◆ PROMPT ◆
Below are the records; give again exactly the lines from the one containing "Write the bpy" through the one containing "COL = SC.collection", leaving out pictures.

◆ DATA EXTRACT ◆
========
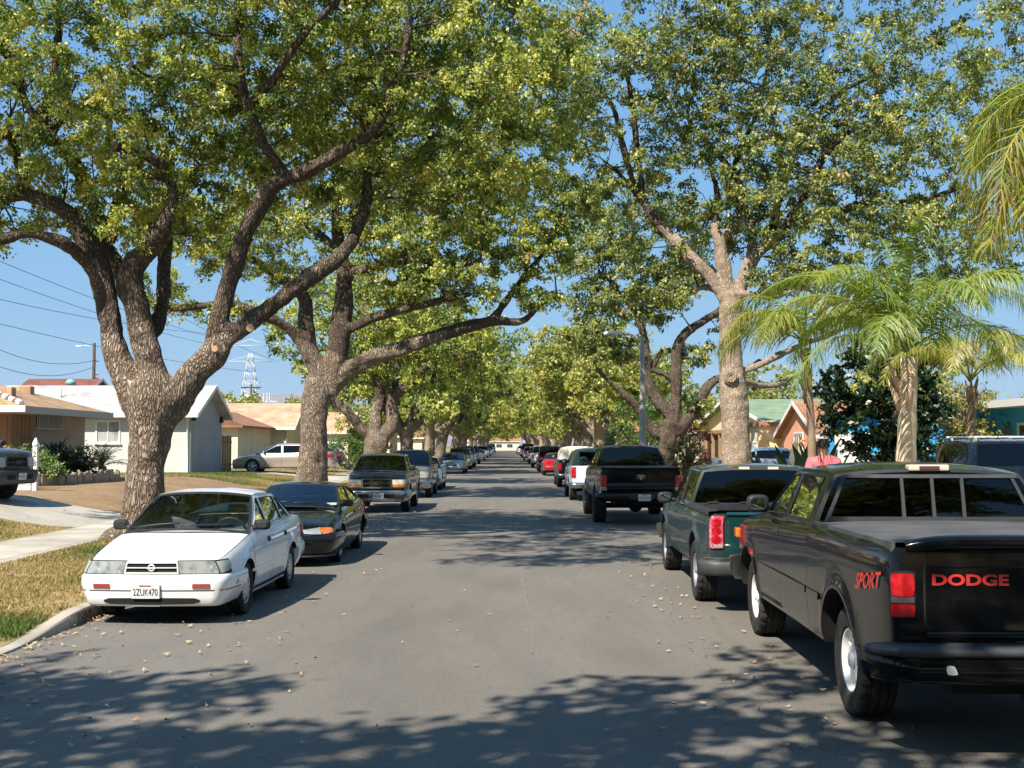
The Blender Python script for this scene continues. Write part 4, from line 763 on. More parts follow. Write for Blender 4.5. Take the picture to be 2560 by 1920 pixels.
    # ------------------------------------------------------------ wheels
    def wheels(c,tw=.19,rim='steel',rr=.2,tr=None,ins=.0,rm='rimsilver',blocks=False,steer=0.):
        n=28 if c.lo else (72 if blocks else 44); Rw=c.Rw; w=tw/2
        for ya in c.ax:
            for sg in (1,-1):
                xo=(tr if tr else float(c.hw(ya))*.985)-ins; x=sg*(xo-w); t=MB()
                g=Rw-.011; pr=[(rr,-.75),(rr+.012,-.92),(Rw*.84,-1.),(Rw*.93,-.98),(Rw*.975,-.88),(Rw*.995,-.74),(Rw,-.5),(g,-.49),(g,-.41),(Rw,-.40),(Rw,-.06),(g,-.05),(g,.05),(Rw,.06),(Rw,.40),(g,.41),(g,.49),(Rw,.5),(Rw*.995,.74),(Rw*.975,.88),(Rw*.93,.98),(Rw*.84,1.),(rr+.012,.92),(rr,.75)]
                th=np.linspace(0,2*np.pi,n,endpoint=False); P=[]
                for r_,h in pr:
                    row=[]
                    for i,a in enumerate(th):
                        r2=r_-(.010 if blocks and .4<abs(h)<.95 and (i%3==(0 if h>0 else 1)) and r_>Rw*.9 else 0); row.append((h*w,r2*math.cos(a),r2*math.sin(a)))
                    P.append(row)
                t.grid(P,0,not blocks,closev=True)
                wo=t.build('wheel',M['rubber'],c.o); wo.location=(x,ya,Rw); wo.rotation_euler=(0,0,steer if ya>0 else 0); k=MB(); s=sg
                X=lambda h:s*h*w
                k.lathe([(rr+.004,X(.78)),(rr-.006,X(.86)),(rr-.016,X(.80)),(rr-.024,X(.35)),(rr-.03,X(-.6))],(0,0,0),(1,0,0),n,0)
                if rim=='steel':
                    k.lathe([(rr-.024,X(.30)),(rr*.80,X(.42)),(rr*.62,X(.62)),(rr*.40,X(.66)),(rr*.34,X(.50)),(rr*.30,X(.82)),(rr*.16,X(.9)),(.001,X(.9))],(0,0,0),(1,0,0),n,0)
                    for i in range(8):
                        a=i*math.pi/4; p=np.array([X(.50),math.cos(a)*rr*.74,math.sin(a)*rr*.74]); k.tube([p-np.array([s*.004,0,0]),p+np.array([s*.006,0,0])],rr*.075,10,1)
                elif rim=='cap':
                    k.lathe([(rr-.012,X(.72)),(rr*.85,X(.84)),(rr*.5,X(.90)),(.001,X(.92))],(0,0,0),(1,0,0),n,0)
                    for i in range(12):
                        a=i*math.pi/6; p=np.array([X(.865),math.cos(a)*rr*.70,math.sin(a)*rr*.70]); k.tube([p-np.array([s*.004,0,0]),p+np.array([s*.005,0,0])],rr*.06,8,1)
                else:
                    k.lathe([(rr-.024,X(.2)),(.001,X(.15))],(0,0,0),(1,0,0),n,1); ns=int(rim[5:] or 5)
                    for i in range(ns):
                        a=i*2*math.pi/ns+.3; u=np.array([0,math.cos(a),math.sin(a)]); v=np.array([0,-math.sin(a),math.cos(a)]); w0,w1=rr*.20,rr*(.23 if ns<6 else .16)
                        q=[(r_,e) for r_,e in ((rr*.12,-w0),(rr*.95,-w1),(rr*.95,w1),(rr*.12,w0))]; k.prism(q,lambda r_,e,d:tuple(u*r_+v*e+np.array([X(.52+.20*(1-r_/rr))+s*d,0,0])),-.03,.0,0)
                    k.lathe([(rr*.27,X(.70)),(rr*.22,X(.86)),(.001,X(.9))],(0,0,0),(1,0,0),16,0); k.lathe([(rr-.012,X(.78)),(rr*.88,X(.66)),(rr*.86,X(.4))],(0,0,0),(1,0,0),n,0)
                k.build('rim',[M[rm],M['hub']],wo)
        return c
    def part(c,name,mb,mats,bevel=0,parent=None,lab=None):
        o=mb.build(name,mats,parent or c.o,bevel); 
        if lab: o['label']=lab
        return o
    def mirror(c,y,z,w=.19,h=.13,d=.1,m=None,arm=.1,face=-1,sides=(1,-1)):
        for sg in sides:
            x0=float(c.gx(y,z-.02)); mb=MB(); g=[]
            cx=sg*(x0+arm+w/2)
            for v in np.linspace(0,1,6):
                k=[.72,.95,1,.97,.85,.55][int(round(v*5))]; g.append([(cx+sg*w/2*k*math.copysign(abs(math.cos(a))**.6,math.cos(a)),y+face*d*(.5-v)*1.,z+h/2*k*math.copysign(abs(math.sin(a))**.6,math.sin(a))) for a in np.linspace(0,2*np.pi,16,endpoint=False)])
            mb.grid(g,0,True,closev=True); mb.add(g[0],[tuple(range(16))],0); mb.add(g[-1],[tuple(range(16))],0)
            mb.tube([(sg*(x0-.03),y+.02,z-.03),(sg*(x0+arm+.03),y,z-.03)],.028,8)
            o=c.part('side_mirror',mb,[m or M['plastic']]); o.data.set_sharp_from_angle(angle=R(40))
            q=MB(); a=g[0]; q.add([(cx+(p[0]-cx)*.9,p[1]+face*.004,z+(p[2]-z)*.9) for p in a],[tuple(range(16))]); q.build('mirror_glass',M['mirror'],o)
    def seats(c,y,x=.36,z=.42,top=1.12,rear=None,dash=True,wheel=True):
        for sx in (x,-x):
            mb=MB(); mb.box(sx-.24,sx+.24,y-.05,y+.48,z,z+.16); g=Matrix.Translation((sx,y-.05,z+.1))@Matrix.Rotation(R(-14),4,'X'); mb.box(-.23,.23,-.14,0,0,.58,0,g); mb.box(-.12,.12,-.12,-.03,.62,.62+max(.08,top-z-.75),0,g); c.part('seat',mb,[M['seat']],.035)
        mb=MB()
        if rear: mb.box(-.6,.6,rear,rear+.4,z,z+.16); g=Matrix.Translation((0,rear,z+.1))@Matrix.Rotation(R(-18),4,'X'); mb.box(-.6,.6,-.14,0,0,.52,0,g); c.part('rear_seat',mb,[M['seat']],.035)
        if dash:
            yA=c.G['A'][0]; zt=float(c.zt(yA)); mb=MB(); mb.box(-.66,.66,yA-.45,yA-.02,zt-.22,zt-.03); mb.box(-.6,-.2,yA-.5,yA-.3,zt-.1,zt+.02); c.part('dashboard',mb,[M['dash']],.04)
        if wheel:
            mb=MB(); o_=np.array([-x,yA-.62,zt-.02]); th=np.linspace(0,2*np.pi,25); t=R(25); mb.tube([o_+.185*np.array([math.cos(a),math.sin(a)*math.sin(t)*1.,math.sin(a)*math.cos(t)]) for a in th],.015,8); mb.tube([o_+np.array([-.17,0,0]),o_,o_+np.array([.17,0,0])],.018,6); mb.tube([o_,o_+np.array([0,.3,-.16])],.03,8); c.part('steering_wheel',mb,[M['plastic']])
    def plate(c,s,z,txt,front=True,w=.305,h=.152,d=.012,frame=None,tcol='platetxt'):
        mb=MB()
        if frame: c.patch(mb,[(s-w/2-.015,z-h/2-.015),(s+w/2+.015,z-h/2-.015),(s+w/2+.015,z+h/2+.012),(s-w/2-.015,z+h/2+.012)],d-.004,.02,(2,2),2,front)
        c.patch(mb,[(s-w/2,z-h/2),(s+w/2,z-h/2),(s+w/2,z+h/2),(s-w/2,z+h/2)],d,.015,(2,2),0,front)
        if txt:
            sg=-1 if front else 1
            text_to(mb,txt,lambda a,b:c.F(s+sg*a,z-.008+b,d+.003,front),h*.48,w*.86,1)
            c.patch(mb,[(s-.06,z+h*.34),(s+.06,z+h*.34),(s+.06,z+h*.42),(s-.06,z+h*.42)],d+.002,.002,(1,1),3,front)
        c.part('licence_plate',mb,[M['plate'],M[tcol],M['chrome'],M['brownlens']])
def rect(s0,s1,z0,z1): return [(s0,z0),(s1,z0),(s1,z1),(s0,z1)]
PROF=[(0,.93),(.15,.97),(.35,.995),(.6,1.),(.85,.975),(1,.925)]
def inset(poly,e):
    cy=sum(p[0] for p in poly)/len(poly); cz=sum(p[1] for p in poly)/len(poly); return [(y+(cy-y)*e,z+(cz-z)*e) for y,z in poly]
def on_ground(c,front_right=None): pass
PG_L='vehicles parked along the left kerb'; PG_R='vehicles parked along the right kerb'
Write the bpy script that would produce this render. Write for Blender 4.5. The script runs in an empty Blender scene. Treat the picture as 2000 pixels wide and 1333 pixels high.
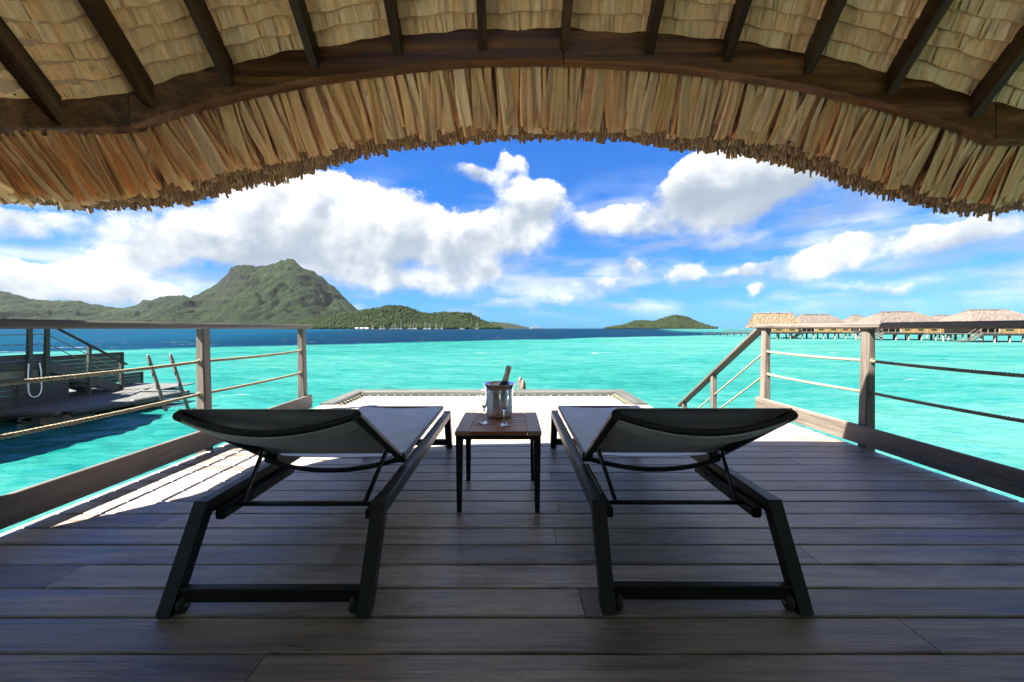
import bpy, math, random
import numpy as np
from mathutils import Vector, Matrix
R = math.radians
random.seed(7)
rng = np.random.default_rng(11)
SC = bpy.context.scene
COL = SC.collection

# ------------------------------------------------------------------ camera
H = 0.94                      # eye height over the deck boards (z = 0)
WZ = -1.30                    # water level
F = 14.0 / 36.0 * 2000.0      # focal length in photograph pixels
cd = bpy.data.cameras.new('camera'); cam = bpy.data.objects.new('camera', cd); COL.objects.link(cam)
cd.lens = 14.0; cd.sensor_width = 36.0; cd.shift_y = -0.01225; cd.clip_start = 0.05; cd.clip_end = 60000
cam.location = (0, 0, H); cam.rotation_euler = (R(90), 0, 0)
SC.camera = cam
# ------------------------------------------------------------------ render / exposure
SC.view_settings.view_transform = 'Standard'; SC.view_settings.look = 'None'
SC.view_settings.gamma = 1.0; SC.view_settings.use_curve_mapping = False
SC.view_settings.exposure = 3.05
SC.cycles.use_denoising = True; SC.cycles.use_adaptive_sampling = True; SC.cycles.adaptive_threshold = 0.02
SC.cycles.max_bounces = 14; SC.cycles.diffuse_bounces = 4; SC.cycles.glossy_bounces = 4
SC.cycles.transmission_bounces = 14; SC.cycles.transparent_max_bounces = 12; SC.cycles.volume_bounces = 1
SC.cycles.sample_clamp_indirect = 6.0
# ------------------------------------------------------------------ sun
SUN_DIR = Vector((-0.72, -0.28, 1.0)).normalized()          # towards the sun
sl = bpy.data.lights.new('sun', 'SUN'); sl.energy = 5.0; sl.angle = R(0.5); sl.color = (1.0, 0.955, 0.88)
sun = bpy.data.objects.new('sun', sl); COL.objects.link(sun)
sun.rotation_euler = SUN_DIR.to_track_quat('Z', 'Y').to_euler(); sun.location = (-20, -8, 30)
SUN_EL = math.asin(SUN_DIR.z); SUN_AZ = math.atan2(SUN_DIR.x, SUN_DIR.y)

# ------------------------------------------------------------------ node helper
class NT:
    def __init__(s, tree): s.t = tree; s.n = tree.nodes; s.l = tree.links
    def new(s, typ, **kw):
        nd = s.n.new(typ)
        for k, v in kw.items(): setattr(nd, k, v)
        return nd
    def put(s, sock, v):
        if v is None: return
        if isinstance(v, bpy.types.NodeSocket): s.l.new(v, sock)
        else:
            try: sock.default_value = v
            except Exception:
                sock.default_value = (*v, 1.0) if len(v) == 3 else v
    def m(s, op, a, b=None, c=None, clamp=False):
        nd = s.new('ShaderNodeMath', operation=op, use_clamp=clamp)
        for i, v in enumerate((a, b, c)): s.put(nd.inputs[i], v)
        return nd.outputs[0]
    def v(s, op, a, b=None, c=None):
        nd = s.new('ShaderNodeVectorMath', operation=op)
        for i, x in enumerate((a, b, c)): s.put(nd.inputs[i], x)
        return nd.outputs['Value'] if op in ('DOT_PRODUCT', 'LENGTH') else nd.outputs[0]
    def noise(s, vec, scale=5, detail=3, rough=0.5, dist=0.0):
        nd = s.new('ShaderNodeTexNoise'); s.put(nd.inputs['Vector'], vec)
        s.put(nd.inputs['Scale'], scale); s.put(nd.inputs['Detail'], detail); s.put(nd.inputs['Roughness'], rough); s.put(nd.inputs['Distortion'], dist)
        return nd.outputs['Fac']
    def ramp(s, x, lo, hi, a=0.0, b=1.0, smooth=True):
        nd = s.new('ShaderNodeMapRange', interpolation_type='SMOOTHSTEP' if smooth else 'LINEAR')
        for i, v in enumerate((x, lo, hi, a, b)): s.put(nd.inputs[i], v)
        return nd.outputs[0]
    def mix(s, f, a, b, mode='MIX'):
        nd = s.new('ShaderNodeMix', data_type='RGBA', blend_type=mode)
        s.put(nd.inputs[0], f); s.put(nd.inputs[6], a); s.put(nd.inputs[7], b)
        return nd.outputs[2]
    def xyz(s, a, b=0.0, c=0.0):
        nd = s.new('ShaderNodeCombineXYZ')
        for i, v in enumerate((a, b, c)): s.put(nd.inputs[i], v)
        return nd.outputs[0]
    def sep(s, v):
        nd = s.new('ShaderNodeSeparateXYZ'); s.put(nd.inputs[0], v); return nd.outputs
    def ramp_col(s, x, stops):
        nd = s.new('ShaderNodeValToRGB'); e = nd.color_ramp.elements
        while len(e) < len(stops): e.new(0.5)
        for i, (p, c) in enumerate(stops): e[i].position = p; e[i].color = (*c, 1)
        s.put(nd.inputs[0], x); return nd.outputs[0]

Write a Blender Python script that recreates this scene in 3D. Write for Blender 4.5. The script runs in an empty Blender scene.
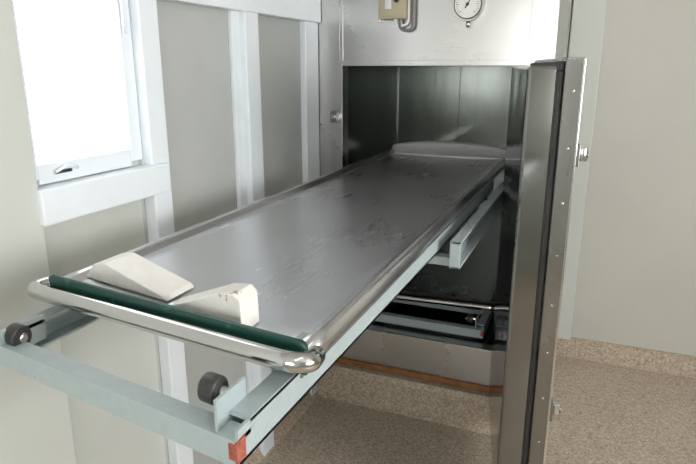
import bpy, bmesh, math, random
from mathutils import Vector, Matrix
random.seed(4)
S = bpy.context.scene
COL = S.collection
S.view_settings.view_transform = 'Standard'

# ------------------------------------------------------------ materials
def new_mat(name):
    m = bpy.data.materials.new(name); m.use_nodes = True
    nt = m.node_tree
    return m, nt, nt.nodes['Principled BSDF']

def noise_node(nt, scale=(1,1,1), nscale=5, detail=4, rough=0.6):
    tc = nt.nodes.new('ShaderNodeTexCoord'); mp = nt.nodes.new('ShaderNodeMapping')
    mp.inputs['Scale'].default_value = scale
    n = nt.nodes.new('ShaderNodeTexNoise'); n.inputs['Scale'].default_value = nscale
    n.inputs['Detail'].default_value = detail; n.inputs['Roughness'].default_value = rough
    nt.links.new(tc.outputs['Object'], mp.inputs['Vector']); nt.links.new(mp.outputs[0], n.inputs['Vector'])
    return n

def ramp(nt, src, stops):
    r = nt.nodes.new('ShaderNodeValToRGB')
    e = r.color_ramp.elements
    e[0].position, e[0].color = stops[0][0], (*stops[0][1], 1)
    e[1].position, e[1].color = stops[-1][0], (*stops[-1][1], 1)
    for p, c in stops[1:-1]:
        x = e.new(p); x.color = (*c, 1)
    nt.links.new(src, r.inputs[0]); return r

def steel(name, c1, c2, r1, r2, streak=(1,1,1), smudge=3.0, wave=0.0, wscale=2.5, detail=2, bw=.12, metal=1.0):
    """brushed sheet metal: fine brushing + smudges in roughness, gentle sheet waviness in the bump"""
    m, nt, b = new_mat(name)
    b.inputs['Metallic'].default_value = metal
    n1 = noise_node(nt, (1,1,1), smudge, detail, .5)
    n2 = noise_node(nt, streak, 12, 2, .5)
    mu = nt.nodes.new('ShaderNodeMath'); mu.operation = 'MULTIPLY'; mu.inputs[1].default_value = bw
    nt.links.new(n2.outputs['Fac'], mu.inputs[0])
    ad = nt.nodes.new('ShaderNodeMath'); ad.operation = 'ADD'
    nt.links.new(n1.outputs['Fac'], ad.inputs[0]); nt.links.new(mu.outputs[0], ad.inputs[1])
    h = bw*.5
    r = ramp(nt, ad.outputs[0], [(.2+h, c1), (.8+h, c2)])
    nt.links.new(r.outputs[0], b.inputs['Base Color'])
    mr = nt.nodes.new('ShaderNodeMapRange')
    mr.inputs['From Min'].default_value = .2+h; mr.inputs['From Max'].default_value = .8+h
    mr.inputs['To Min'].default_value = r1; mr.inputs['To Max'].default_value = r2
    nt.links.new(ad.outputs[0], mr.inputs['Value']); nt.links.new(mr.outputs[0], b.inputs['Roughness'])
    if wave:
        n3 = noise_node(nt, (1,1,1), wscale, 1, .4)
        bp = nt.nodes.new('ShaderNodeBump'); bp.inputs['Strength'].default_value = 1; bp.inputs['Distance'].default_value = wave
        nt.links.new(n3.outputs['Fac'], bp.inputs['Height']); nt.links.new(bp.outputs[0], b.inputs['Normal'])
    return m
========
◆ ANSWER TO THIS TASK ◆
Write the bpy script that would produce this render. Write for Blender 4.5. The script runs in an empty Blender scene. Treat the picture as 2000 pixels wide and 1333 pixels high.
import bpy, math, random
import numpy as np
from mathutils import Vector, Matrix
R = math.radians
random.seed(7)
rng = np.random.default_rng(11)
SC = bpy.context.scene
COL = SC.collection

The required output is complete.